Every culture has their own way of dealing with the issue of adoption.  Many answer the challenges of the permanent change in status through legal processes.  In recent times the Hague Adoption Convention has become an internationally recognised convention dealing with the issue of international adoption.  Whatever the name of the process or convention the underlining idea is the safeguarding and protection of the child that is to be adopted.  In this regard there is little that is ‘simple’ it is in fact incredibly complex, as it should be.

2) What rules were in place in the UK that governed adoption in the 1960s & early 1970s

While there were early regulations governing adoption in the UK, the first modern regulations were known as the Adoption Act 1958 and came into force on 1 April 1959.  This was the result of the report of the Hurst Committee, delivered in September 1954.  On the basis of the Committee’s findings new laws were put into place governing the consent of the natural parents, qualifications of adopters, adoption procedure and the procedure used in cases where the adoption is disputed.  In addition to the regulations put in place by the UK government, the government also accepted the European Convention for the Adoption of Children in 1968.  This placed further requirements on the process of adoption that all involved with adoption in the UK had to adhere to.

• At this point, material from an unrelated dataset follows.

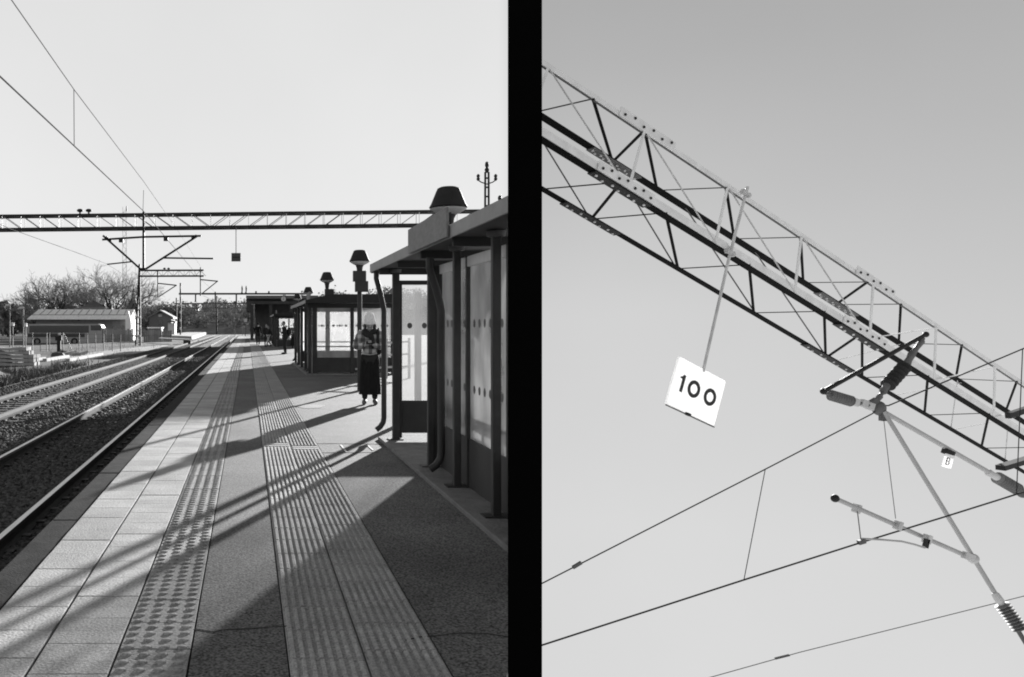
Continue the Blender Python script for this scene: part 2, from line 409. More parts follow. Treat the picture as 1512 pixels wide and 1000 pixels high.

Some today will look back at this period as a simpler time in the development of adoption, the reality is very different.  The basis of much of today’s adoption law is based upon the developments following the Adoption Acts 1958.  The one thing that the Adoption Act 1958 cannot be accused of was being simple, it was a very complex piece of legislature that was attempting to ensure the safety of the child facing adoption.  It may not have been successful in all that it attempted to do, but in the development of adoption law it was a landmark.

3) Could there have been a misunderstanding of what a provisional adoption order was?

Given that:

1) this was the focus of a number of Commons debates and was discussed in the papers, this was not a piece of legislature that the public were unaware of.

2) there were only two options available, adoption order for those who were resident in the UK and provisional adoption order if you were not.  The requirements for gaining one of these were slightly different from the other.

3) the adoption agencies were concious of the change of legislation required of them for international adoption

4) the solicitors involved with preparing the paperwork for the County Court would have known the difference

5) the process for gaining a provisional adoption order took double the time than a regular adoption order, it is highly unlikely that someone at some point would not have mentioned the two options needed.

6) In my case I have letters from lawyers in the USA vouching for my ‘adopted parents’ and offering their services to complete the adoption in the USA.

Given all of these factors I think that it is a long stretch of the imagination to believe that someone either did not know or misunderstood what it was that they were getting when the applied for a provisional adoption order.